Zunächst gewinnt das vernünftige Mutter-Ich: ‚Stell dir vor, eine alte Frau wäre da unten gegangen und sie hätte sich das Bein gebrochen!‘, stammle ich beim Mittagstisch. ‚Mama, um diese Zeit gehen keine alten Frauen unter unserem Schulfenster vorbei!‚  Pflichtbewusst und detailgenau schildere ich dem jungen Rebellen also die Geschichte der alten Frau, die unter dem Klassenfenster vorbeigeht, durch die Wasserspritzer so erschrickt, dass sie stürzt und sich den Oberschenkelhals bricht. Die Frau liegt lange im Krankenhaus und kann sich fortan nicht mehr allein versorgen. Wir müssen für den Schaden aufkommen und tragen ein Leben lang Schuld mit uns. Der größte der Söhne hört aufmerksam zu, schaut mich zwinkernd an und fragt: ‚Krieg ich jetzt I-Pad-Verbot?‚ Ich versinke vor mir selbst im Boden. Wie durchschaubar und unspannend ist unsere Erziehung für den jungen Mann? Er hat uns durchschaut! Hatten wir uns selbst nicht versprochen, ohne zusammenhanglose Strafen auszukommen? Müsste eine tragfähige Konsequenz nicht so aussehen, dass der junge Mann das T-Shirt des Mädchens zum Trocknen aufhängt und sich für sein Verhalten bei einem Eis (mit dem eigenen Taschengeld bezahlt) entschuldigt? Nein, er bekommt kein I-Pad-Verbot. Stattdessen erkläre ich ihm, dass Späße nur lustig sind, wenn niemand zu Schaden kommt. Und obwohl es stimmt, komme ich mir unendlich alt dabei vor.

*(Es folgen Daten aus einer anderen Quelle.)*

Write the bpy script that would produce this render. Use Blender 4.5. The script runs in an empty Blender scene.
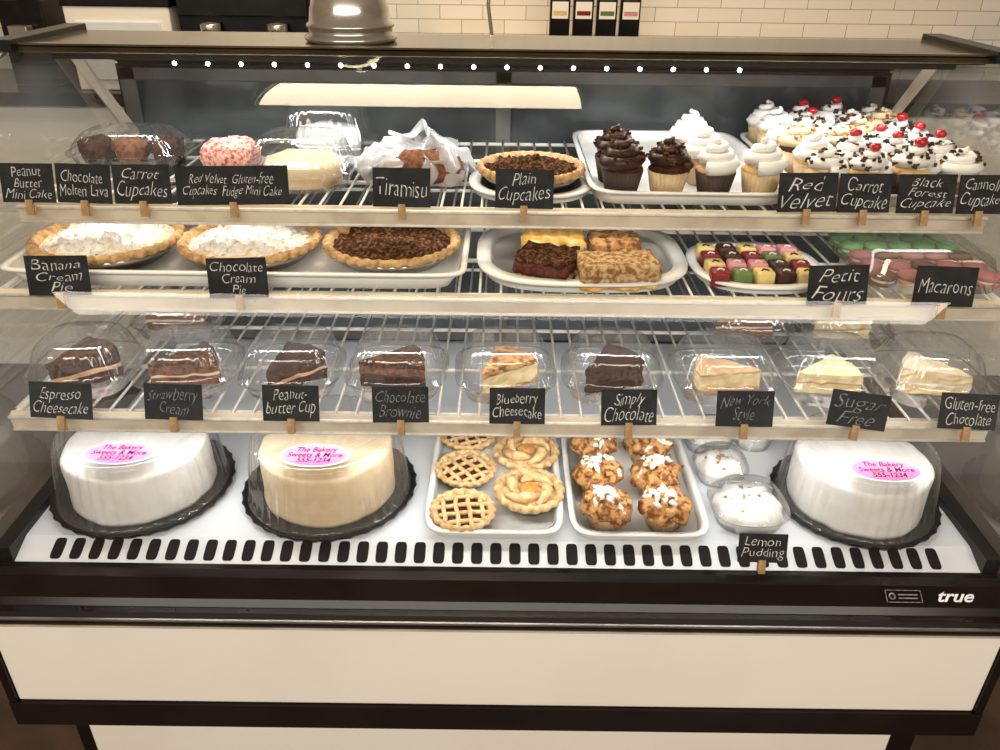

Mein Mann bringt sich ein: ‚Das schaut nach Arbeitsdienst aus.

So darf der große Sohn am Wochenende einige Ehrenrunden mit der Kehrmaschine in unserer 35 Meter langen Einfahrt fahren. Er macht es fröhlich und ohne Verhandeln.

Am nächsten Tag im Auto Richtung Schule sagt dieser Sohn: ‚Mama, soll ich jetzt überhaupt keinen Blödsinn mehr machen?‚ Am liebsten würde ich ihm antworten: ‚Doch mein Schatz, lass es noch ordentlich krachen, ehe der Ernst des Lebens dich packt und kein Platz mehr für Spiele ist. Pass nur auf, dass niemand zu Schaden kommt.

Diesmal sage ich nichts, zu schnell springt er aus dem Auto hinein in sein Leben. Ich lächle ihm zu Abschied zu.